* _SET PROBLEM_
Everything from the first line down to the line containing "rng = np.random.default_rng(11)" should be reproduced exactly; please include nothing else.

* _EXTRACTED DATA_
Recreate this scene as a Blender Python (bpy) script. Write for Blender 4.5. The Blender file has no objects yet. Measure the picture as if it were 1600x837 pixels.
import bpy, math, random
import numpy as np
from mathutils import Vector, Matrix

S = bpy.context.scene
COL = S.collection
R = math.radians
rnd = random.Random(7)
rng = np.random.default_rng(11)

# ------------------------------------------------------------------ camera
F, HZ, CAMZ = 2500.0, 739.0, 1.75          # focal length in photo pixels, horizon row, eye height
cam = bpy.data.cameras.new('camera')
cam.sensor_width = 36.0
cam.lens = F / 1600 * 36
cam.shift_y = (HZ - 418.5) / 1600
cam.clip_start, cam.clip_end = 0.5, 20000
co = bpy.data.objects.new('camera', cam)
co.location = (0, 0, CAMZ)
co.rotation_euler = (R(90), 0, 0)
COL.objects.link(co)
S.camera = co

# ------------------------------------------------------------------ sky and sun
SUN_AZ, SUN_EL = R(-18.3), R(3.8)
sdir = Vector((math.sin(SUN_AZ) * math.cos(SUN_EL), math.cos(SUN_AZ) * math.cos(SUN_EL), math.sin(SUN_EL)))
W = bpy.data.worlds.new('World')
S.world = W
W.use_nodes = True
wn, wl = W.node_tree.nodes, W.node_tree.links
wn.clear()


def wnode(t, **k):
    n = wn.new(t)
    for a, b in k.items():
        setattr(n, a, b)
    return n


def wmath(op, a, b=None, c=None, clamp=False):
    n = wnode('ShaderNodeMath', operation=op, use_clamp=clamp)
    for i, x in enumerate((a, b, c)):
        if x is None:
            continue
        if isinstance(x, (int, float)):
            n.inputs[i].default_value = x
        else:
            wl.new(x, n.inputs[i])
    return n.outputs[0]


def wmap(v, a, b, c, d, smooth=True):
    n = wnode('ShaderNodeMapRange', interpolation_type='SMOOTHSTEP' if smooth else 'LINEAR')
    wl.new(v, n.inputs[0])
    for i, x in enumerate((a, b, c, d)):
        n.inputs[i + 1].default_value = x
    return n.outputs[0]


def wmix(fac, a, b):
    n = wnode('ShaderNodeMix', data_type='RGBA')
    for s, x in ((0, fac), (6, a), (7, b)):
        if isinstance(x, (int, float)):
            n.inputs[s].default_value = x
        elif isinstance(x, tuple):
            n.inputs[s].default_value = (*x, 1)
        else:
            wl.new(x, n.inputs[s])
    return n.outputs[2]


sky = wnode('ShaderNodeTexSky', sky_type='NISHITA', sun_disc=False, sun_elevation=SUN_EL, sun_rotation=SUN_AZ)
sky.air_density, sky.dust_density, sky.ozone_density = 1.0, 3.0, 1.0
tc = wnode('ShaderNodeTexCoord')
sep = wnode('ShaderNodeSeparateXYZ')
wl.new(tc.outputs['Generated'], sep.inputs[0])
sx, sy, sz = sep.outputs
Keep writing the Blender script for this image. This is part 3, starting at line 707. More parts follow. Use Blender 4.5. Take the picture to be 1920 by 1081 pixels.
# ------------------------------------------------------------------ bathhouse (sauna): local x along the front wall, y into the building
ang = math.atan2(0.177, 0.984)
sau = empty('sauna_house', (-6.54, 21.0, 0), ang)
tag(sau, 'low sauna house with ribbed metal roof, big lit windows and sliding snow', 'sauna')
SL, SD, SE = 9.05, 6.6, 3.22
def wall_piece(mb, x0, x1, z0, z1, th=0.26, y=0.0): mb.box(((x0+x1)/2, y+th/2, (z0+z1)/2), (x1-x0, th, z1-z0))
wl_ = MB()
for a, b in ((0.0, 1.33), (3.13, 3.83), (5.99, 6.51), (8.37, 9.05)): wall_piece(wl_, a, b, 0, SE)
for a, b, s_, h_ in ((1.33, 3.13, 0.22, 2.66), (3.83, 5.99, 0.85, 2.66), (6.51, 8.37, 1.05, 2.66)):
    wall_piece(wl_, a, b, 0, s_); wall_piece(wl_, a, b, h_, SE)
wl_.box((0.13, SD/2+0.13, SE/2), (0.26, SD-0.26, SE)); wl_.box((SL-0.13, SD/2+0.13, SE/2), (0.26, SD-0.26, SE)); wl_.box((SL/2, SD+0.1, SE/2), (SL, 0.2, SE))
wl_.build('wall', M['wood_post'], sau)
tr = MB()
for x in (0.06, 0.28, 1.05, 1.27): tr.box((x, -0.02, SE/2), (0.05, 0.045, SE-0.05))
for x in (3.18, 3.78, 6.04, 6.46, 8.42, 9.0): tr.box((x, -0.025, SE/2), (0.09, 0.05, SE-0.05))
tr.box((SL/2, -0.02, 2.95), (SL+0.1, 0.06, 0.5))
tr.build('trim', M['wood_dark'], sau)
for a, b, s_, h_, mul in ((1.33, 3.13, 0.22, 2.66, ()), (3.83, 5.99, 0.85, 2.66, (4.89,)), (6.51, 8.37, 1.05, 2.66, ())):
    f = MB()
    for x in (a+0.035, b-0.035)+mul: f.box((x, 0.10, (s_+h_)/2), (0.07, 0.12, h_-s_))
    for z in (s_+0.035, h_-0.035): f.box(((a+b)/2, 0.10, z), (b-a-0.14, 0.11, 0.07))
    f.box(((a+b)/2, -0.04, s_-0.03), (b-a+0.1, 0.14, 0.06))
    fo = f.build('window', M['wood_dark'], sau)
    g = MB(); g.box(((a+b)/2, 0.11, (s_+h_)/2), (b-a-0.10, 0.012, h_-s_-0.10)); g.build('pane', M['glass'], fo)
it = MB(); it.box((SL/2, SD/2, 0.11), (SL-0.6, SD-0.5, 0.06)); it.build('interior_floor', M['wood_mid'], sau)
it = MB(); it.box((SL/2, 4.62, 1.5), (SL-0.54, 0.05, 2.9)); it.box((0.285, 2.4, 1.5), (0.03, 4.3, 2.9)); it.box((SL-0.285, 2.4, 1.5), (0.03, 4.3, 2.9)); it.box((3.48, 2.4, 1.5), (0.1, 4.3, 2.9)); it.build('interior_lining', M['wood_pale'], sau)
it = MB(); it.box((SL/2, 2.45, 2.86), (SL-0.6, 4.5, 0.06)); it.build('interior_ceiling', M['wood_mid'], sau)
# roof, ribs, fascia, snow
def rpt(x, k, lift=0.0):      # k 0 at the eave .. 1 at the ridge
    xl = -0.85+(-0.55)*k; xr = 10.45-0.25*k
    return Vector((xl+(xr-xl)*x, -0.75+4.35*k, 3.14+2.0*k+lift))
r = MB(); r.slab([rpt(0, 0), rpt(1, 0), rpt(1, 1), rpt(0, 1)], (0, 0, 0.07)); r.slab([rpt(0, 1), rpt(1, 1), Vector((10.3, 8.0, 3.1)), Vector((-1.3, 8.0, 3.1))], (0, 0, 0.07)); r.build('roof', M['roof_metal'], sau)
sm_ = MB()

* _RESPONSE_
Recreate this scene as a Blender Python (bpy) script. Write for Blender 4.5. The Blender file has no objects yet. Measure the picture as if it were 1600x837 pixels.
import bpy, math, random
import numpy as np
from mathutils import Vector, Matrix

S = bpy.context.scene
COL = S.collection
R = math.radians
rnd = random.Random(7)
rng = np.random.default_rng(11)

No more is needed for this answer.